## What this task involves
Output all the material that follows, exactly as given.

## Source excerpt
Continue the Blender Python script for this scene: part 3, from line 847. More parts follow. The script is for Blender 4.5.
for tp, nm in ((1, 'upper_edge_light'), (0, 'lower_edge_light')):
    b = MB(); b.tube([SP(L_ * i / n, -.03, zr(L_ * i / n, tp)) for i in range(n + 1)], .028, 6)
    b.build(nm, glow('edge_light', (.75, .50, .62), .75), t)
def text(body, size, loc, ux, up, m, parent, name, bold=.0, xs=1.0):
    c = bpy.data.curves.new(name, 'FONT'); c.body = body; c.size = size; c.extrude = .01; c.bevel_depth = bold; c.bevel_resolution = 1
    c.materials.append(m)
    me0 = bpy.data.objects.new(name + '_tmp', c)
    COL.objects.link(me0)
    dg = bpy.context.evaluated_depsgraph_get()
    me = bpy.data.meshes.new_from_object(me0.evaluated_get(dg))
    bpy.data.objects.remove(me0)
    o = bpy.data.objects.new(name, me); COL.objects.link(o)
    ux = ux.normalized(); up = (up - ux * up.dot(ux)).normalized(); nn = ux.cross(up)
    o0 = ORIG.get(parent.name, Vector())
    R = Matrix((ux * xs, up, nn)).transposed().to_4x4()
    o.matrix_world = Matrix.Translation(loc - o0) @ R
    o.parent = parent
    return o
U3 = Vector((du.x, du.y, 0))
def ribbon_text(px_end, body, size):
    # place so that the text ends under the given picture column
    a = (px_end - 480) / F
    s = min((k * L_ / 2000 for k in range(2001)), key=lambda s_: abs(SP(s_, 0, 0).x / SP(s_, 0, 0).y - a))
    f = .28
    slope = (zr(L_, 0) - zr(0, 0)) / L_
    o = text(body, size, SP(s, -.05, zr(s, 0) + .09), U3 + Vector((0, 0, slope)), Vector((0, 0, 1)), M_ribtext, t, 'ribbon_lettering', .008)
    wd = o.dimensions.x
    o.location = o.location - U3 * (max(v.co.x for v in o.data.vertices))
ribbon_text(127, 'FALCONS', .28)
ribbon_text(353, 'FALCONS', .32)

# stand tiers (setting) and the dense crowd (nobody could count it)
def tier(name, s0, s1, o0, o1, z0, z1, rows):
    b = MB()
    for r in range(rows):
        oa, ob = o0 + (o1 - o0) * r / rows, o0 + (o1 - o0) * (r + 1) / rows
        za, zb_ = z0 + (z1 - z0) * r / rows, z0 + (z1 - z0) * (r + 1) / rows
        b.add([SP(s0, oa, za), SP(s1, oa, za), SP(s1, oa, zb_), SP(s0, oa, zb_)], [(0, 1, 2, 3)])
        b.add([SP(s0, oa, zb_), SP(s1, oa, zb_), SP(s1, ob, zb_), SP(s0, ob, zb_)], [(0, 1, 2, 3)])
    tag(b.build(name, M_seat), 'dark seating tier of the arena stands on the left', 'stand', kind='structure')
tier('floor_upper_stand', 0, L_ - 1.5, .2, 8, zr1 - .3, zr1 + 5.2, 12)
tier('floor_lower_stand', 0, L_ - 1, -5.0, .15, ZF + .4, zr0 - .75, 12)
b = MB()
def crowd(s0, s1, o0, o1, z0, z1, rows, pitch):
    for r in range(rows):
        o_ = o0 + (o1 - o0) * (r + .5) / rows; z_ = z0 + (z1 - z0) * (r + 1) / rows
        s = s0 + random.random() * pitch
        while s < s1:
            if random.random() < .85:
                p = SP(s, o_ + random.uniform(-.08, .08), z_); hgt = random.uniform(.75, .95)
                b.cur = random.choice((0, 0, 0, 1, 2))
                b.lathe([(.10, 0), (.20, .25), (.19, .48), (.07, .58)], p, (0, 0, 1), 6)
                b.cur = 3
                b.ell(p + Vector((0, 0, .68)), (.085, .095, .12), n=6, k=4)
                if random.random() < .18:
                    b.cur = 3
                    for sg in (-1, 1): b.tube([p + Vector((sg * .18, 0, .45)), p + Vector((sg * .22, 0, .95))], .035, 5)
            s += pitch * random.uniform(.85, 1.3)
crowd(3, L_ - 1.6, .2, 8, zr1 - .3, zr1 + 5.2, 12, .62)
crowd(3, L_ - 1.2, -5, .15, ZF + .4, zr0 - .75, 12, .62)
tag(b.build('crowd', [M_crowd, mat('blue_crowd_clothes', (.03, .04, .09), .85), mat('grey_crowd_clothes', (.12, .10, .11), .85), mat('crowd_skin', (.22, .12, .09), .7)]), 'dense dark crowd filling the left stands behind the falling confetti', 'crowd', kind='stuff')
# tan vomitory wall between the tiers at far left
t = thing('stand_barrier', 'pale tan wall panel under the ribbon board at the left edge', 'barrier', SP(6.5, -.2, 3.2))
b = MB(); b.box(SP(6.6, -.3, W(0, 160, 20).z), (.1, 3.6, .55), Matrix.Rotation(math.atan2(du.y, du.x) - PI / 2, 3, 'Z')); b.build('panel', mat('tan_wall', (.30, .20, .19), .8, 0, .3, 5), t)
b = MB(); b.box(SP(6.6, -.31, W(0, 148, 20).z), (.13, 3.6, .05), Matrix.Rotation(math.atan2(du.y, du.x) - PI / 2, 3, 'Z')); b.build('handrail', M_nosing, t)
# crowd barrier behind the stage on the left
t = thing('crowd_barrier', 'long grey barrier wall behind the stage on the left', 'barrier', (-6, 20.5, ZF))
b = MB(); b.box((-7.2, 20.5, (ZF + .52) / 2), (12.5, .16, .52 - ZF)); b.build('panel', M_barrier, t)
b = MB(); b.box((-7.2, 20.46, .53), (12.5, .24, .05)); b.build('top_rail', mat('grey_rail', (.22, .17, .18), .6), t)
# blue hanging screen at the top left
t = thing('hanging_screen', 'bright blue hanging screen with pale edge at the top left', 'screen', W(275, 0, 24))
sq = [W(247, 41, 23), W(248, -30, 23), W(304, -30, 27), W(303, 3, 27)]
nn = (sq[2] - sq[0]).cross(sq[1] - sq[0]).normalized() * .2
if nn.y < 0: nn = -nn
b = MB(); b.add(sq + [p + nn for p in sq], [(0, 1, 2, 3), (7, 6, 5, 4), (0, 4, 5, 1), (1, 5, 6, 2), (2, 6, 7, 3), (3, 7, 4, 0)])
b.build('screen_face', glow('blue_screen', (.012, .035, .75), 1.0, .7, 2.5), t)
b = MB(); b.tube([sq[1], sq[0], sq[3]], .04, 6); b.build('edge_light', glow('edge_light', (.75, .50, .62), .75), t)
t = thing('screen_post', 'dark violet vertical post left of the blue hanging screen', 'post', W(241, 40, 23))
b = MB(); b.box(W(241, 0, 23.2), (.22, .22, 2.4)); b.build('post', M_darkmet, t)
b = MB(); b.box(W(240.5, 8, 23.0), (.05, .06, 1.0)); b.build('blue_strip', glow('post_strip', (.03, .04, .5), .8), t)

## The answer
Continue the Blender Python script for this scene: part 3, from line 847. More parts follow. The script is for Blender 4.5.
for tp, nm in ((1, 'upper_edge_light'), (0, 'lower_edge_light')):
    b = MB(); b.tube([SP(L_ * i / n, -.03, zr(L_ * i / n, tp)) for i in range(n + 1)], .028, 6)
    b.build(nm, glow('edge_light', (.75, .50, .62), .75), t)
def text(body, size, loc, ux, up, m, parent, name, bold=.0, xs=1.0):
    c = bpy.data.curves.new(name, 'FONT'); c.body = body; c.size = size; c.extrude = .01; c.bevel_depth = bold; c.bevel_resolution = 1
    c.materials.append(m)
    me0 = bpy.data.objects.new(name + '_tmp', c)
    COL.objects.link(me0)
    dg = bpy.context.evaluated_depsgraph_get()
    me = bpy.data.meshes.new_from_object(me0.evaluated_get(dg))
    bpy.data.objects.remove(me0)
    o = bpy.data.objects.new(name, me); COL.objects.link(o)
    ux = ux.normalized(); up = (up - ux * up.dot(ux)).normalized(); nn = ux.cross(up)
    o0 = ORIG.get(parent.name, Vector())
    R = Matrix((ux * xs, up, nn)).transposed().to_4x4()
    o.matrix_world = Matrix.Translation(loc - o0) @ R
    o.parent = parent
    return o
U3 = Vector((du.x, du.y, 0))
def ribbon_text(px_end, body, size):
    # place so that the text ends under the given picture column
    a = (px_end - 480) / F
    s = min((k * L_ / 2000 for k in range(2001)), key=lambda s_: abs(SP(s_, 0, 0).x / SP(s_, 0, 0).y - a))
    f = .28
    slope = (zr(L_, 0) - zr(0, 0)) / L_
    o = text(body, size, SP(s, -.05, zr(s, 0) + .09), U3 + Vector((0, 0, slope)), Vector((0, 0, 1)), M_ribtext, t, 'ribbon_lettering', .008)
    wd = o.dimensions.x
    o.location = o.location - U3 * (max(v.co.x for v in o.data.vertices))
ribbon_text(127, 'FALCONS', .28)
ribbon_text(353, 'FALCONS', .32)

# stand tiers (setting) and the dense crowd (nobody could count it)
def tier(name, s0, s1, o0, o1, z0, z1, rows):
    b = MB()
    for r in range(rows):
        oa, ob = o0 + (o1 - o0) * r / rows, o0 + (o1 - o0) * (r + 1) / rows
        za, zb_ = z0 + (z1 - z0) * r / rows, z0 + (z1 - z0) * (r + 1) / rows
        b.add([SP(s0, oa, za), SP(s1, oa, za), SP(s1, oa, zb_), SP(s0, oa, zb_)], [(0, 1, 2, 3)])
        b.add([SP(s0, oa, zb_), SP(s1, oa, zb_), SP(s1, ob, zb_), SP(s0, ob, zb_)], [(0, 1, 2, 3)])
    tag(b.build(name, M_seat), 'dark seating tier of the arena stands on the left', 'stand', kind='structure')
tier('floor_upper_stand', 0, L_ - 1.5, .2, 8, zr1 - .3, zr1 + 5.2, 12)
tier('floor_lower_stand', 0, L_ - 1, -5.0, .15, ZF + .4, zr0 - .75, 12)
b = MB()
def crowd(s0, s1, o0, o1, z0, z1, rows, pitch):
    for r in range(rows):
        o_ = o0 + (o1 - o0) * (r + .5) / rows; z_ = z0 + (z1 - z0) * (r + 1) / rows
        s = s0 + random.random() * pitch
        while s < s1:
            if random.random() < .85:
                p = SP(s, o_ + random.uniform(-.08, .08), z_); hgt = random.uniform(.75, .95)
                b.cur = random.choice((0, 0, 0, 1, 2))
                b.lathe([(.10, 0), (.20, .25), (.19, .48), (.07, .58)], p, (0, 0, 1), 6)
                b.cur = 3
                b.ell(p + Vector((0, 0, .68)), (.085, .095, .12), n=6, k=4)
                if random.random() < .18:
                    b.cur = 3
                    for sg in (-1, 1): b.tube([p + Vector((sg * .18, 0, .45)), p + Vector((sg * .22, 0, .95))], .035, 5)
            s += pitch * random.uniform(.85, 1.3)
crowd(3, L_ - 1.6, .2, 8, zr1 - .3, zr1 + 5.2, 12, .62)
crowd(3, L_ - 1.2, -5, .15, ZF + .4, zr0 - .75, 12, .62)
tag(b.build('crowd', [M_crowd, mat('blue_crowd_clothes', (.03, .04, .09), .85), mat('grey_crowd_clothes', (.12, .10, .11), .85), mat('crowd_skin', (.22, .12, .09), .7)]), 'dense dark crowd filling the left stands behind the falling confetti', 'crowd', kind='stuff')
# tan vomitory wall between the tiers at far left
t = thing('stand_barrier', 'pale tan wall panel under the ribbon board at the left edge', 'barrier', SP(6.5, -.2, 3.2))
b = MB(); b.box(SP(6.6, -.3, W(0, 160, 20).z), (.1, 3.6, .55), Matrix.Rotation(math.atan2(du.y, du.x) - PI / 2, 3, 'Z')); b.build('panel', mat('tan_wall', (.30, .20, .19), .8, 0, .3, 5), t)
b = MB(); b.box(SP(6.6, -.31, W(0, 148, 20).z), (.13, 3.6, .05), Matrix.Rotation(math.atan2(du.y, du.x) - PI / 2, 3, 'Z')); b.build('handrail', M_nosing, t)
# crowd barrier behind the stage on the left
t = thing('crowd_barrier', 'long grey barrier wall behind the stage on the left', 'barrier', (-6, 20.5, ZF))
b = MB(); b.box((-7.2, 20.5, (ZF + .52) / 2), (12.5, .16, .52 - ZF)); b.build('panel', M_barrier, t)
b = MB(); b.box((-7.2, 20.46, .53), (12.5, .24, .05)); b.build('top_rail', mat('grey_rail', (.22, .17, .18), .6), t)
# blue hanging screen at the top left
t = thing('hanging_screen', 'bright blue hanging screen with pale edge at the top left', 'screen', W(275, 0, 24))
sq = [W(247, 41, 23), W(248, -30, 23), W(304, -30, 27), W(303, 3, 27)]
nn = (sq[2] - sq[0]).cross(sq[1] - sq[0]).normalized() * .2
if nn.y < 0: nn = -nn
b = MB(); b.add(sq + [p + nn for p in sq], [(0, 1, 2, 3), (7, 6, 5, 4), (0, 4, 5, 1), (1, 5, 6, 2), (2, 6, 7, 3), (3, 7, 4, 0)])
b.build('screen_face', glow('blue_screen', (.012, .035, .75), 1.0, .7, 2.5), t)
b = MB(); b.tube([sq[1], sq[0], sq[3]], .04, 6); b.build('edge_light', glow('edge_light', (.75, .50, .62), .75), t)
t = thing('screen_post', 'dark violet vertical post left of the blue hanging screen', 'post', W(241, 40, 23))
b = MB(); b.box(W(241, 0, 23.2), (.22, .22, 2.4)); b.build('post', M_darkmet, t)
b = MB(); b.box(W(240.5, 8, 23.0), (.05, .06, 1.0)); b.build('blue_strip', glow('post_strip', (.03, .04, .5), .8), t)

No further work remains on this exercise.